Co-founding a startup: The good, the bad, the ugly

What are the secrets to success and pitfalls to avoid when putting together a startup’s founding team? One of the most candid and insightful talks at the recent Seattle 2.0 Startup Day addressed that topic with an unvarnished look at the early days of the Seattle startup known today as Simply Measured.

Adam Schoenfeld and Aviel Ginsburg at Seattle 2.0 Startup Day.

Aviel Ginzburg and Adam Schoenfeld, the company’s co-founders along with Damon Cortesi, shared inside stories, lessons learned and even some regrettable email exchanges in the process of delivering tips and advice to the Startup Day audience.

For anyone who missed the event, or wants to relive the highlights, we’re rolling out video and related content from talks by Startup Day speakers. Watch the full video of their talk above, and continue reading for a few of our favorite takeaways. You can also access the audio here as an MP3, for listening on your favorite device. A big thanks to the team at Bootstrapper Studios for their help on all of this content

Adam: “A lot of times you see people come up with this idea, and they have the business plan or the product idea, and then they go and put the team together. We were really the opposite. Team was our platform, then we figured out the market, and then we figured out the product. So for us, getting co-founding figured out was really important. And getting that right balance in the team was really the foundation for us figuring out the other pieces of the equation.”

Aviel: “Starting with the team and saying, OK, what are our strengths, what are our weaknesses, and building out of that gives you a lot more leverage.”

Adam: “If you’re going to start a company, pick co-founders that fill those holes (in your own skill set). Don’t go try to hire a team that you’re going to manage, and think they’re going to code what you draw. When you really recognize your holes and your strengths, and then you’re able to find a partner or partners, it can be a really powerful dynamic, and then you can have a lot of trust in your teammates to really deliver, and you can go out and do what you’re good at.”

Aviel: “We got drunk and talked with our guards down a lot. I can’t stress how important the dating process is as you’re moving towards a marriage. And really getting drunk. You need to be direct. … Also arguing goes along with drinking.”

Adam: Like a marriage, you have to keep it fresh, you have to mix it up a little bit. We’re constantly re-evaluating, constantly gut-checking.
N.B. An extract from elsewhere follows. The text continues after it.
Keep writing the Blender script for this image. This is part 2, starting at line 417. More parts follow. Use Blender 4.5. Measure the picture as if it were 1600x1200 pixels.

Once you have your co-founders, that’s really important, to make sure you’re all on the same page, and make sure you’re choosing the path together.”

Aviel: Things will change over time. We’ve had moments between the three of us where there is something going on in our personal life, and we’re not as involved in the company as we used to be, or there is some sort of financial situation that you’re in that may make certain routes that the company take better. We’ve been in those moments before. That’s constantly going to be changing and you have to recognize that, just as you may be frustrated over your co-founder, not feeling that they’re totally in at that specific moment, you may be in that exact same situation several months later.”